Initiatrice des supercars des années 80

Au total, 387 exemplaires de la 365 GT4 BB, 929 de la 512 BB et 1 007 de la 512 BBi auront été produits (soit 2 323 unités) entre 1973 et 1984. Malgré un profil un peu déséquilibré avec un porte à faux avant trop important, cette formidable Ferrari aura marqué les esprits avec ses presque 300 km/h de pointe, ses participations en compétition (notamment en IMSA ou au 24 heures du Mans) et elle aura initié d’une certaine manière ce que l’on appellera les “supercars” dans les années 90 : 288 GTO, Testarossa ou F40.
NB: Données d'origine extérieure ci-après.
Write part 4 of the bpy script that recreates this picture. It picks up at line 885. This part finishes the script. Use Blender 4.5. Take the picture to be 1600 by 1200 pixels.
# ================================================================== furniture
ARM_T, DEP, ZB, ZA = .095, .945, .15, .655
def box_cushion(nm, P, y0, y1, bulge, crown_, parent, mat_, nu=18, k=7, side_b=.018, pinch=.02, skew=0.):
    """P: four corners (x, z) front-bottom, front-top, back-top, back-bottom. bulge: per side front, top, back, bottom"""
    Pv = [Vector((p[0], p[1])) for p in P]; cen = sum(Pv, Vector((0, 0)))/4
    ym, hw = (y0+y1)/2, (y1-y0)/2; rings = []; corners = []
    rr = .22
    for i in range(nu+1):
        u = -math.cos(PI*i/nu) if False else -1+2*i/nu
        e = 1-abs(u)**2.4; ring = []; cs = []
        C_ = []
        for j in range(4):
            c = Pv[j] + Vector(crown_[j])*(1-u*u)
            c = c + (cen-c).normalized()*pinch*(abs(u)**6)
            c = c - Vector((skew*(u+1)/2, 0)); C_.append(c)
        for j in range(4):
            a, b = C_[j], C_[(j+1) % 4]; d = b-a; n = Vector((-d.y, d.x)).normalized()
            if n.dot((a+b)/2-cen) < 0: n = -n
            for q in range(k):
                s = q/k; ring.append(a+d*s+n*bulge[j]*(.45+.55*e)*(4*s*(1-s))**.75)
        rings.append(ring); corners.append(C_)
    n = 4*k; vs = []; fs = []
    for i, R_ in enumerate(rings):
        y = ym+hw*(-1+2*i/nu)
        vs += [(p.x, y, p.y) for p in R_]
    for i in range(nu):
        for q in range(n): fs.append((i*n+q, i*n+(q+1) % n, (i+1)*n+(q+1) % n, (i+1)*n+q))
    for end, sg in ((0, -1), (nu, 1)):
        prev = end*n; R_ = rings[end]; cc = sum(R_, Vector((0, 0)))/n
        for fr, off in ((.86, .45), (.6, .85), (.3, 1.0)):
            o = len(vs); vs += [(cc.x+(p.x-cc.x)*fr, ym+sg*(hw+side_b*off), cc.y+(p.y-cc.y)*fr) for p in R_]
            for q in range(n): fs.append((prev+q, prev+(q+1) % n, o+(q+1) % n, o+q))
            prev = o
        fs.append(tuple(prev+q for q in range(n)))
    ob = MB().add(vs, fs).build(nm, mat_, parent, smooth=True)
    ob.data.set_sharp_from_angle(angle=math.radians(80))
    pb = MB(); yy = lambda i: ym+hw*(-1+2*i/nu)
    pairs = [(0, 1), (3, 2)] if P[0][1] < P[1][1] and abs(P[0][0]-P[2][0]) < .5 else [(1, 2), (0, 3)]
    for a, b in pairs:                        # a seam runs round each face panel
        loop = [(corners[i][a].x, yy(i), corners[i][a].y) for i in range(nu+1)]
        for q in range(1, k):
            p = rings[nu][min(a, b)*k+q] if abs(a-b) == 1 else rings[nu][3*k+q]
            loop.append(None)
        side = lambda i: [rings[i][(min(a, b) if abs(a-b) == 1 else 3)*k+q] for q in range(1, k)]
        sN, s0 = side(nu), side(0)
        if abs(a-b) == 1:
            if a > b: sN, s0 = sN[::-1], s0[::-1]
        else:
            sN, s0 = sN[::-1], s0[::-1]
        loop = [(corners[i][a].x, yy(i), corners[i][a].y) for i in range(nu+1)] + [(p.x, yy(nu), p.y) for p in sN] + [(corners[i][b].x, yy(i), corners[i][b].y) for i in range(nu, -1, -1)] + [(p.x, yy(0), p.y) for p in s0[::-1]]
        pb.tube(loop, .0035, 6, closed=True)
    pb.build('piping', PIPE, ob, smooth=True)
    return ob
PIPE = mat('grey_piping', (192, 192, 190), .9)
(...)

Aujourd’hui, s’offrir une BB reste un cadeau de luxe : la cote s’établit à 330 000 euros pour les premières 365, les plus rares de toutes (selon LVA, en 2018). C’est certes 2 à 3 fois plus cher qu’une Testarossa mais sans commune mesure avec les 2,2 millions que demande une 288 GTO. En tout cas, elle offre ce magnifique 12 cylindres à plat et des performances à couper le souffle (pour l’époque) avec un 0 à 100 km/h en 6.5 secondes.